The client team assembled to meet this change management challenge was motivated, but overwhelmed. Channels of communication did not effectively reach across the client’s decentralized organization, and competing priorities hampered efforts to collaborate with key experts on the development of messages and materials. Additionally, the pace and demands of the project had all resources focused on the achievement of tactical objectives and management of day-to-day issues. The result was a frantic and, at times, haphazard approach to change management that was deteriorating as the project expanded and moved forward.
Knowing change management is an effort that must be pursued over the long term, Everest Group advocated a broad-based, systematic approach that focused on the end goal of a smooth transition to the new systems and processes. One of the first steps was engaging senior project leadership and securing greater support for the change management team from outside the immediate project to include key stakeholders and experts. This enabled the change management team to leverage these leaders as a group of high-level advocates to clear channels of communication and effectively deliver key messages. Everest Group worked with project leadership to remove barriers to participation by knowledge experts, thereby ensuring messages and materials were not developed in a vacuum.

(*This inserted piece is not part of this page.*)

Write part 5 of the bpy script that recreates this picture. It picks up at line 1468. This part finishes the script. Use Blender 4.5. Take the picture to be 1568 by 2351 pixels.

The next critical step was designing an end-to-end change management timeline that covered pre-transition preparation, go-live implementation, and post-transition support. The process was modular and repeatable to ensure the change management team could begin with focused areas and gain momentum over time with early wins. Achieving success with a scalable, repeatable process in initial transitions produced blueprints the client could leverage in subsequent transitions. And continuous refinement and ongoing tracking of progress and results completed the core change management capabilities.
Everest Group’s insight in advocating that the client step back from the day-to-day demands of the initiative and instead focus on the long-term helped the change management team establish a repeatable, end-to-end approach that has become the model for similar projects within the client organization. Regular meetings of the “outside” stakeholder group quickly evolved into a dependable mechanism not only for delivering project messages to the broader organization, but also as a channel for feedback as the transitions began to impact additional locations. Communications and training materials that had been largely ad-hoc were thoroughly revised and consolidated into a central archive for easy access and repeatable use by the entire team. With help from Everest Group, the team rigorously tracked delivery and results to show the positive return on their efforts.
Early success helped build confidence and establish credibility for the change management team that compounded the benefits of the long-term approach. From an overworked group scrambling to support day-to-day operational objectives, the change management team emerged as key contributors to the success of the project. The change management work stream was closely coordinated with the transition teams at every stage of the project, and ensured that communication and training implications were considered as part of major decisions. By continually refining materials and messaging to incorporate lessons learned, the team was instrumental in preventing repeat mistakes. Even well into the post-transition period, project leadership looked to change management as a first line of defense when problems arose.